The lines to reproduce run from the first one through the line containing "r = ray(u, v); return". Reproduce them exactly.
--- Start ---
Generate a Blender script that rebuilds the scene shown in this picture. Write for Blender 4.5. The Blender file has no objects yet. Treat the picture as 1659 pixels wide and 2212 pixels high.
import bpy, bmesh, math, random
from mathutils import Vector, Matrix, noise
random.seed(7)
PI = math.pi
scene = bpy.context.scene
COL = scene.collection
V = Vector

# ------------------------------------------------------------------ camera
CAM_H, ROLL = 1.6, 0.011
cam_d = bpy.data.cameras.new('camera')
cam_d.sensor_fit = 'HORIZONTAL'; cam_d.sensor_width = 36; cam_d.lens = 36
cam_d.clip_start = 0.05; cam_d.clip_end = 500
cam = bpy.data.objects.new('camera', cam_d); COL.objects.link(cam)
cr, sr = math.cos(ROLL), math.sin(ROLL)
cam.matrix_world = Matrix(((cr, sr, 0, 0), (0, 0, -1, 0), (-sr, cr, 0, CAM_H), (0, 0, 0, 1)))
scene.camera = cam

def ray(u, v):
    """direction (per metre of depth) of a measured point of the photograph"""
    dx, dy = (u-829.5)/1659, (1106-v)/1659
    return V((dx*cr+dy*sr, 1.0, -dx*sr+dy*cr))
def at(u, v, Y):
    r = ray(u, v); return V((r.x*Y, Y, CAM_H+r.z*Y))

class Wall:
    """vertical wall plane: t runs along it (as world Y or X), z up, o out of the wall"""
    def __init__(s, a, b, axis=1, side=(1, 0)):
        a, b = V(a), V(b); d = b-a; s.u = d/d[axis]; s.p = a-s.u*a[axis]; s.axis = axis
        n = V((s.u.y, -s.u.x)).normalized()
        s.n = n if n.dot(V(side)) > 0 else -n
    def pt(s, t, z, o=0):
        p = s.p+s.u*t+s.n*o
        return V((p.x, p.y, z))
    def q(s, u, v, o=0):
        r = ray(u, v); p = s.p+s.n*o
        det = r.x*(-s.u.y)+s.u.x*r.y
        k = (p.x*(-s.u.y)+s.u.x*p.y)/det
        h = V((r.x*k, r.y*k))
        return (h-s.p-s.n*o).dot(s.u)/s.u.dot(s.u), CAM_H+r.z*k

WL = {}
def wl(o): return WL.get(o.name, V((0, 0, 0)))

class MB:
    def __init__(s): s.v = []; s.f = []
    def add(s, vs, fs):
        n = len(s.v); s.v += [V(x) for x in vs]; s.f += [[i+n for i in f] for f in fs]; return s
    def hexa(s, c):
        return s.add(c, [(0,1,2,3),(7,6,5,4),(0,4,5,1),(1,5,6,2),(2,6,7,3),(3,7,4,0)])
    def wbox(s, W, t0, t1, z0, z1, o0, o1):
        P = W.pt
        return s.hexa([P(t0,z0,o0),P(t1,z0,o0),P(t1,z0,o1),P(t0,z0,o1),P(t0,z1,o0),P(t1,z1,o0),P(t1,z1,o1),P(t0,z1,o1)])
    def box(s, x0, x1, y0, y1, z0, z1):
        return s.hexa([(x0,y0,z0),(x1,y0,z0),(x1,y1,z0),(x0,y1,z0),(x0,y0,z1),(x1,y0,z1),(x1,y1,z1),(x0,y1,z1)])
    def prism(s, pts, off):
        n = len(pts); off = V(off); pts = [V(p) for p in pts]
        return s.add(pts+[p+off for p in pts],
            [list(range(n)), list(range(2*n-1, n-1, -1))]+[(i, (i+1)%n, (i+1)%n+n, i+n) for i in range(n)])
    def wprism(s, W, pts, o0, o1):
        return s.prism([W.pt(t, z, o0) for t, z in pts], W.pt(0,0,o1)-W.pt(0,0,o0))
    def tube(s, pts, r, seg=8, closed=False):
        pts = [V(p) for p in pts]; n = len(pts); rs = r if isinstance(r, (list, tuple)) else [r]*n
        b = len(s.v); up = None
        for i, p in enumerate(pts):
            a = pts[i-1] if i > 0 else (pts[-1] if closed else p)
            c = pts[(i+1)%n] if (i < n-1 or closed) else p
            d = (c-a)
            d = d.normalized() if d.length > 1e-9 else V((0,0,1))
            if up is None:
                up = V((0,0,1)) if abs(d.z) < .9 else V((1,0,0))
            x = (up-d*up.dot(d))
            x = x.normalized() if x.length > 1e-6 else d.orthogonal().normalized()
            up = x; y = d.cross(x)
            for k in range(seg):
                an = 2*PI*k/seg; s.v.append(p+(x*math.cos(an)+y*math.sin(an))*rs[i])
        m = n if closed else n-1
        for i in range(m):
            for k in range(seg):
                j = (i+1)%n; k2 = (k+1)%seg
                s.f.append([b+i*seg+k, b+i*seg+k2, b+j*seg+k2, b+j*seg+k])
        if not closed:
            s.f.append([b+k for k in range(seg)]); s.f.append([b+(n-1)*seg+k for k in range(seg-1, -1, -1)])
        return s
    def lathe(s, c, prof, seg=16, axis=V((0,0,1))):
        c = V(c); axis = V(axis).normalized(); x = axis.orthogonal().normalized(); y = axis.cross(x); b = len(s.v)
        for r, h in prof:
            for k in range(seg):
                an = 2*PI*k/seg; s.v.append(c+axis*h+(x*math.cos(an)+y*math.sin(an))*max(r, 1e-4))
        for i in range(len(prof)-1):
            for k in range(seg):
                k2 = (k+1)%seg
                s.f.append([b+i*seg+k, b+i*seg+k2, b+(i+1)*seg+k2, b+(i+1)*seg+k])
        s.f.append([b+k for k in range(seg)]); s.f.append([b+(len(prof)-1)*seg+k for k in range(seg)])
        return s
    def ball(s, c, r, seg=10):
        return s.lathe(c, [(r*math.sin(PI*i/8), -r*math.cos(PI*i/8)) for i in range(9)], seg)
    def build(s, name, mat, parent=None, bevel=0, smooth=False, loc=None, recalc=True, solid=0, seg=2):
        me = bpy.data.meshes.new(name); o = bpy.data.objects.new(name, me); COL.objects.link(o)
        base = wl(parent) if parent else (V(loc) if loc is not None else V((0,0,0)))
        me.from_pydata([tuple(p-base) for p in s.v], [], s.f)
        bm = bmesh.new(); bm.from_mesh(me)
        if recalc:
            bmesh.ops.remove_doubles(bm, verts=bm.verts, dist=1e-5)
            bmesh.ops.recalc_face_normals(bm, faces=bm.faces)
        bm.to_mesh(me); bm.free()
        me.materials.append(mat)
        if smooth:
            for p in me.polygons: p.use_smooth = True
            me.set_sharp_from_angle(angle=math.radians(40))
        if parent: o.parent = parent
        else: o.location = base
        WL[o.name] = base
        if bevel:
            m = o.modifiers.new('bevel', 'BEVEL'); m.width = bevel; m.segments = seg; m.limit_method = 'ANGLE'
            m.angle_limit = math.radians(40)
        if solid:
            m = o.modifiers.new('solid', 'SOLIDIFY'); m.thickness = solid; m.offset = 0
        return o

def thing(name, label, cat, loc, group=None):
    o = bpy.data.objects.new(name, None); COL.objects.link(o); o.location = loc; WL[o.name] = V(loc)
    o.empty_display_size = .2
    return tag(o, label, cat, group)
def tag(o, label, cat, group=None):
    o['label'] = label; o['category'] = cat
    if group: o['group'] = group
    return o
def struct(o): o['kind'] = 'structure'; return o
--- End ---
Exercise output:
Generate a Blender script that rebuilds the scene shown in this picture. Write for Blender 4.5. The Blender file has no objects yet. Treat the picture as 1659 pixels wide and 2212 pixels high.
import bpy, bmesh, math, random
from mathutils import Vector, Matrix, noise
random.seed(7)
PI = math.pi
scene = bpy.context.scene
COL = scene.collection
V = Vector

# ------------------------------------------------------------------ camera
CAM_H, ROLL = 1.6, 0.011
cam_d = bpy.data.cameras.new('camera')
cam_d.sensor_fit = 'HORIZONTAL'; cam_d.sensor_width = 36; cam_d.lens = 36
cam_d.clip_start = 0.05; cam_d.clip_end = 500
cam = bpy.data.objects.new('camera', cam_d); COL.objects.link(cam)
cr, sr = math.cos(ROLL), math.sin(ROLL)
cam.matrix_world = Matrix(((cr, sr, 0, 0), (0, 0, -1, 0), (-sr, cr, 0, CAM_H), (0, 0, 0, 1)))
scene.camera = cam

def ray(u, v):
    """direction (per metre of depth) of a measured point of the photograph"""
    dx, dy = (u-829.5)/1659, (1106-v)/1659
    return V((dx*cr+dy*sr, 1.0, -dx*sr+dy*cr))
def at(u, v, Y):
    r = ray(u, v); return V((r.x*Y, Y, CAM_H+r.z*Y))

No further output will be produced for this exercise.